Both their laters, BTW (”Ladykillers” and “Intolerable Cruelty”), super-rewarded my second viewings.
May 1, 2005 - 2:32 pm 32. AST:Odd how mass graves came around to the Coen brothers, by way of post-modernism and Kurasawa.
BTW, I live in rural Utah. The line in “Raising Az,” I interpret as referring to our big families.
I just rented “The Big Lebowski” which certainly has post-modernism, nihilism, violence, stupidity and profanity enough to cover all bases. (I couldn’t think of a way to include Japan and mass graves in that sentence.) It certainly does illustrate how far removed from reality America has become.
How does the left deal with the mass graves? Just as it did with 9/11? Blame it on our foreign policy and culture. After all, we created Saddam, before we commited genocide by supporting economic sanctions against his regime (which all boils down to changing the subject). It’s all like arguing the minutiae of Nazi atrocities to the point that you forget the horror of the Holocaust.
We’re still figuring out the dimensions of this Holocaust and something tells me it’s already being denied. The Iraqis will assemble all the evidence, but it will never be enough for the Pomos of West. They’ll just keep raising their figures of how many the Coalition and the Sanctions killed to keep pace.
May 1, 2005 - 3:32 pm 33. AST:P.S. I was expecting the High Museum to be sponsored by NORML.
May 1, 2005 - 3:33 pm 34. charlotte:Sometimes our curators act like it, sure enough, AST.

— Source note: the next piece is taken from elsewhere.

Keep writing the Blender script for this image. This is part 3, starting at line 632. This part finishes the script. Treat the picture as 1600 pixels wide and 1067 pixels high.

Aren’t (most) European experts balking at helping with the investigations of Iraqi mass graves on grounds that the death penalty might be invoked against Saddam, as a result of their documentation? Apparently, the Yanks and Iraqis don’t understand that executing a sadistic mass murderer who brought woe upon his people is wrong and barbaric.